„Mir bleibt nicht mehr viel Zeit“
Ladislav (62) aus der Slowakei muss zum Betteln nach Graz kommen, um seine Familie daheim über die Runden zu bringen. Im Vinzinest findet er ein Bett für die Nacht. Und etwas Hoffnung.
Resignation klingt in Ladislavs Stimme nicht mit. Es ist, wie es ist: „Wir werden von niemandem akzeptiert.“Geboren im slowakischen Hostice fühlt er sich eigentlich als Ungar. Und als Roma sowieso. „Die ungarische Minderheit wird nur schwer akzeptiert. Und wir Roma, wir werden gar nicht akzeptiert“, schildert der 62-Jährige den Makel der Geburt.

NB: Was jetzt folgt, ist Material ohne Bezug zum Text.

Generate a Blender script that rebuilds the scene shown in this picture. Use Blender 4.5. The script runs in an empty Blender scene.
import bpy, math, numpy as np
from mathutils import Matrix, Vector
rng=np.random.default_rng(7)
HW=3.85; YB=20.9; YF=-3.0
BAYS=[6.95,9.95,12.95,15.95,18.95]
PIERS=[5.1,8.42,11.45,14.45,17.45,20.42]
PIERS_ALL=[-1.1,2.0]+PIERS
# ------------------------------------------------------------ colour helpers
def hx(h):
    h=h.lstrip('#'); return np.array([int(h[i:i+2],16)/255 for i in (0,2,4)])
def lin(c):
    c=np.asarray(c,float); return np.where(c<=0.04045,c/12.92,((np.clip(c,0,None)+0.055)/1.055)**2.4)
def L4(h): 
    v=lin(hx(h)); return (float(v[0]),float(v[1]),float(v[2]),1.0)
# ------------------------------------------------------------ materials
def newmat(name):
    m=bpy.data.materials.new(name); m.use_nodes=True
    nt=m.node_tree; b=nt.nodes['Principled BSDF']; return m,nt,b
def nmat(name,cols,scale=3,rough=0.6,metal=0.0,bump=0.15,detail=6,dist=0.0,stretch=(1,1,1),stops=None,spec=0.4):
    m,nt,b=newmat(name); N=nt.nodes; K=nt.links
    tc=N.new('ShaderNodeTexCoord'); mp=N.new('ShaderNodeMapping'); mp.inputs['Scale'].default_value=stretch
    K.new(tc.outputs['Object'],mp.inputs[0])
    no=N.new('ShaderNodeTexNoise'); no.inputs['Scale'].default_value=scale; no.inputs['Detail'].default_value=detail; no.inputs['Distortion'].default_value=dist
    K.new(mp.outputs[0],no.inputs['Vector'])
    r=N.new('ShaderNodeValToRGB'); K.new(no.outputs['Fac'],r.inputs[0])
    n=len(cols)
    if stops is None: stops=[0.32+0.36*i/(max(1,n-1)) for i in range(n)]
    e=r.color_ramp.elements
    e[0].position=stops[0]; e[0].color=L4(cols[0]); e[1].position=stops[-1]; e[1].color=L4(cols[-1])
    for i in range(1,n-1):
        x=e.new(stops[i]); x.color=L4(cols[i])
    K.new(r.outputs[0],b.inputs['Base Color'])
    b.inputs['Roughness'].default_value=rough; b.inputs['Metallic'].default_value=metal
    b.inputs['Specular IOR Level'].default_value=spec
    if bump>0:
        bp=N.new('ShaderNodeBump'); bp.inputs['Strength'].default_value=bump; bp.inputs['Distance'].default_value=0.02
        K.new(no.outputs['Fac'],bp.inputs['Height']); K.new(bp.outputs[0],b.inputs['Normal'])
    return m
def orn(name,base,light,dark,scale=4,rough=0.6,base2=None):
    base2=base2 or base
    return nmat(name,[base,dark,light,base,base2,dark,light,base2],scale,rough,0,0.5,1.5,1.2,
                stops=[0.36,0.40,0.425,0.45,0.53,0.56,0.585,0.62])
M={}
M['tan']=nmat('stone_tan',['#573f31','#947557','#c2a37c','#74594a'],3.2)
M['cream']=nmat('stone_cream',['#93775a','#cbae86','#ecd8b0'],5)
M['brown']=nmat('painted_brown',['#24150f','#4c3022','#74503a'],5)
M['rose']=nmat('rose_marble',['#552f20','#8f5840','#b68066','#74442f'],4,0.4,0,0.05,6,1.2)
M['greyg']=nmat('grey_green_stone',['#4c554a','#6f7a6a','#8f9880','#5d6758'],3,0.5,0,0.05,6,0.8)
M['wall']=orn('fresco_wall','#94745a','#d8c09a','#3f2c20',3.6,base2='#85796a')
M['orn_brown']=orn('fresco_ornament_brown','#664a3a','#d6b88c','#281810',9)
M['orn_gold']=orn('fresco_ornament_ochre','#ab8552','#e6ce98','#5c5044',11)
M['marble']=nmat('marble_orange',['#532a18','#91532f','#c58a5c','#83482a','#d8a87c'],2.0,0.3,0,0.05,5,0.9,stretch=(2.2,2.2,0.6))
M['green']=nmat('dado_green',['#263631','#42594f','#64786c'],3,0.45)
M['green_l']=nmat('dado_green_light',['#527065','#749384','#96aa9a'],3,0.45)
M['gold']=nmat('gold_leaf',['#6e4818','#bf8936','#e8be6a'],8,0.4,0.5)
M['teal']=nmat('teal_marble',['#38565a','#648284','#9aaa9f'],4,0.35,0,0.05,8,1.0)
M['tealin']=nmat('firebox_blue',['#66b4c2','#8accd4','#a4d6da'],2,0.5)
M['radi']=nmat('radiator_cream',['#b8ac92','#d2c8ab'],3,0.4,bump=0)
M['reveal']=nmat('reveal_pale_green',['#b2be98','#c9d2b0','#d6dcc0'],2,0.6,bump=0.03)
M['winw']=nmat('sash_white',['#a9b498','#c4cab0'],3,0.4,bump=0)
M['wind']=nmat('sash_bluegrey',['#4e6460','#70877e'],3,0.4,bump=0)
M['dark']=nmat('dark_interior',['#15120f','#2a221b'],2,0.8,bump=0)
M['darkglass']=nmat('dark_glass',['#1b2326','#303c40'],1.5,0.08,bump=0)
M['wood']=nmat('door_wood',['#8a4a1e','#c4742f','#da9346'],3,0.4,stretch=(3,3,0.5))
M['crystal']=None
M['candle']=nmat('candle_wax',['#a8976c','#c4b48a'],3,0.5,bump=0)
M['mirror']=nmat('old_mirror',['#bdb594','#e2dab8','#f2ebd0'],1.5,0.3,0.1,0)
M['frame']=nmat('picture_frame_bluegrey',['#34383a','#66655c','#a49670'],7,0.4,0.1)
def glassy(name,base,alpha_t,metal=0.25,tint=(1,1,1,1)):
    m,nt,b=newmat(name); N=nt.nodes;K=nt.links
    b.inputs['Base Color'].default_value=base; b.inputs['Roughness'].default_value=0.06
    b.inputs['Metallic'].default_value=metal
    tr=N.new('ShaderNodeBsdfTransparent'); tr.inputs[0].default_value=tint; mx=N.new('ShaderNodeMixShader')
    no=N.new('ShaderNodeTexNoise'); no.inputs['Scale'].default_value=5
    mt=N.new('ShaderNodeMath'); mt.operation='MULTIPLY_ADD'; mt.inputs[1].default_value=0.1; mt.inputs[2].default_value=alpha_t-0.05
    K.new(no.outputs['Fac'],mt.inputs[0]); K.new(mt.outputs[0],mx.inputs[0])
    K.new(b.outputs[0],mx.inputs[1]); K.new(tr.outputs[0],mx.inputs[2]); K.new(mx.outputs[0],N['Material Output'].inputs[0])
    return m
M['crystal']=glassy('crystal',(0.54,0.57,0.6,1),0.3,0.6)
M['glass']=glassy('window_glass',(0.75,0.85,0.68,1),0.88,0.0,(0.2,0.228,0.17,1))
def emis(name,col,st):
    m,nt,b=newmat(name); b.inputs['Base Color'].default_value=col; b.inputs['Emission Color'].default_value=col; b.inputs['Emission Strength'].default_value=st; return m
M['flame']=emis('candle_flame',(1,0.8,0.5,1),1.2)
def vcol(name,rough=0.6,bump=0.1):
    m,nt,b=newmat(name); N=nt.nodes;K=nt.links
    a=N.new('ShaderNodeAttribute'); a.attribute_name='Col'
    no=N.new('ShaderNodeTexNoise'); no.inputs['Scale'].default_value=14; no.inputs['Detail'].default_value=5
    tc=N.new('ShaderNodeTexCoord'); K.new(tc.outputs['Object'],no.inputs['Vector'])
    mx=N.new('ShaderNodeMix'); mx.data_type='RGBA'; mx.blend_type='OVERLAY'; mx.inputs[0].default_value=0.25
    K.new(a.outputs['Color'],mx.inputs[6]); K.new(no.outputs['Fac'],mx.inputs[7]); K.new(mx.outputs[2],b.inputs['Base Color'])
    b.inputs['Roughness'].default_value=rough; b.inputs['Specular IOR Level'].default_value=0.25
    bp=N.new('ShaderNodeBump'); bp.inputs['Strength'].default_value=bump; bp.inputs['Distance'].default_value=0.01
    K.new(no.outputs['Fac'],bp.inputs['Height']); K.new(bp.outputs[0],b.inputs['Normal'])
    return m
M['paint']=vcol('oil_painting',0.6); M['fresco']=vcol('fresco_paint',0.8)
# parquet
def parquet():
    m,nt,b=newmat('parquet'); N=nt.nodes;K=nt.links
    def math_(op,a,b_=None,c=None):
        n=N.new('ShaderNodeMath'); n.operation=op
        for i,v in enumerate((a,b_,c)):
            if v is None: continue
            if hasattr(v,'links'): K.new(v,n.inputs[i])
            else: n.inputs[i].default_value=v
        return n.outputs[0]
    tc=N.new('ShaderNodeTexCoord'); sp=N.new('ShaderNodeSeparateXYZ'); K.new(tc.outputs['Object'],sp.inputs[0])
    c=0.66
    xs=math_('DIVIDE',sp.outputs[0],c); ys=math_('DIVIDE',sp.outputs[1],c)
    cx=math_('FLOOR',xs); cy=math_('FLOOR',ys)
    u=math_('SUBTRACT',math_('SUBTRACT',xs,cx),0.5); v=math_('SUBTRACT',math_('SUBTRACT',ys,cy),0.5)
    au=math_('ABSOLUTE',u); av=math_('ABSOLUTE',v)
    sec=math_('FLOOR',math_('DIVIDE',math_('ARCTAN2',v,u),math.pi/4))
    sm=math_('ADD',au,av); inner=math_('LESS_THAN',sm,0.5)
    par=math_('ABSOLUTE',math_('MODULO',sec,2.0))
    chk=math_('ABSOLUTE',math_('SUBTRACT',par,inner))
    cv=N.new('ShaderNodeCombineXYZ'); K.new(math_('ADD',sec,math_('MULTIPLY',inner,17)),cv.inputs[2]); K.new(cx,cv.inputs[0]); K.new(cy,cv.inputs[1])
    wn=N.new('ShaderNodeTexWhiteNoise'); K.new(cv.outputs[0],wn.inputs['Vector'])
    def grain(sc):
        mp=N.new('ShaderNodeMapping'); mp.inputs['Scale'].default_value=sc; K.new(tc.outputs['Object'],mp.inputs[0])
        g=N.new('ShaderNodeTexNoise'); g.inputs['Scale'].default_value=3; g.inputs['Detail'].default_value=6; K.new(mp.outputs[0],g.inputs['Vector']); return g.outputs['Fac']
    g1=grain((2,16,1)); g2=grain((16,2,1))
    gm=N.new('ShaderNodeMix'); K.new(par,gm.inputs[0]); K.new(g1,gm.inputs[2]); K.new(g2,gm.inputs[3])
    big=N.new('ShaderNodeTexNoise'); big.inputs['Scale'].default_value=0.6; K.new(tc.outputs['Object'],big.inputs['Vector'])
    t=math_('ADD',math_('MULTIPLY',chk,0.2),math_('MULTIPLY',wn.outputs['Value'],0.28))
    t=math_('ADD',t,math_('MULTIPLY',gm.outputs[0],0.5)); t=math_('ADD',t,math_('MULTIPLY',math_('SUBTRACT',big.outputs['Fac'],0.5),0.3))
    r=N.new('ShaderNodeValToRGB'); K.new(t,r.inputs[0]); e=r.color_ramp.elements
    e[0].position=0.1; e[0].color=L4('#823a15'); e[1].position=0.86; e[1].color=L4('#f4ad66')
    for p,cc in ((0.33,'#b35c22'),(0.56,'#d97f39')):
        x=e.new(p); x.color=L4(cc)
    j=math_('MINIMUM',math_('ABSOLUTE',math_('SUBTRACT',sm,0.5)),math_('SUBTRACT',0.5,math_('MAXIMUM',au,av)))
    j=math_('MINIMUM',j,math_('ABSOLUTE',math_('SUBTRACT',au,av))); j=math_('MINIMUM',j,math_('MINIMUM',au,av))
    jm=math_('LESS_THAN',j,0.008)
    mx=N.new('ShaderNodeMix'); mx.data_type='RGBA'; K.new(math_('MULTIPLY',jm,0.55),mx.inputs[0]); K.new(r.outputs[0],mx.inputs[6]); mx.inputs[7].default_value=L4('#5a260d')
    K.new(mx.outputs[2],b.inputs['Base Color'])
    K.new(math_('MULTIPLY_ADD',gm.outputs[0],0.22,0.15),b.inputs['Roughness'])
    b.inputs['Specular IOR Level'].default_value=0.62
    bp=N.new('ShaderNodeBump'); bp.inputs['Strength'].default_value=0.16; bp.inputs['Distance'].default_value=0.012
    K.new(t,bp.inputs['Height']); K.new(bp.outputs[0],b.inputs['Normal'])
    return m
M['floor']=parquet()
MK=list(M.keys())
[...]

Mit seiner Frau und vier Kindern lebt er nun unweit von Hostice. Ladislav erklärt, dass er seine Wohnung dort ständig renovieren muss. Um Missverständnisse gleich auszuräumen: Es handelt sich um eine einfache Lehmhütte mit Wellblechdach. Anfangs ohne fließend Wasser.
Ein Teufelskreis aus Armut, erschwertem Zugang zur Bildung und Arbeitslosigkeit hat ihn früh erfasst: „Ich habe daheim am Bau gelernt. Wenn bei uns Firmen schließen, fliegen die Roma zuerst raus. Dann die Ungarn.“Bei der erdrückenden Last an Schicksalen ist es bewundernswert, dass der stämmige Mann zwar schulterzuckend, aber oft mit einem Lächeln antwortet.
Auf der Suche nach Einkünften verschlug es Ladislav zuerst nach Deutschland. Erfolglos. 1996 kam er nach Graz. Er habe jede Möglichkeit genutzt, um zu arbeiten. „Es gibt aber nicht viele für mich. Wenn, dann oft nur für eine Stunde.“Gesundheitliche Probleme kommen hinzu, „ich kann schwer stehen, die Wirbelsäule“. Eine letzte Möglichkeit blieb ihm: Betteln. Sein Stammplatz, seit 2000: vor dem LKH Graz. Sitzend, grüßend, dankend. „Die Leute sind freundlich dort. Ich bin dankbar.“Um pünktlich dort zu sein, verlässt Ladislav um sechs das Vinzinest in der Kernstockgasse, kehrt abends zurück. as Vinzinest, die Notschlafstelle für Schutzlose, begeht an diesem Wochenende ihr 30-Jahr-Jubiläum. Pfarrer Wolfgang Pucher wollte damit 1992 jenen helfen, die nachts keinen Schlafplatz hatten, selbst bei klirrender Kälte in Autos oder Toiletten nächtigen mussten. Seit seiner Gründung verzeichnete das Vinzinest 630.000 Nächtigungen. 2150 Männer aus über 35 Herkunftsländern wurden insgesamt mit 440.000 Mahlzeiten versorgt. Mithilfe von 360 Ehrenamtlichen.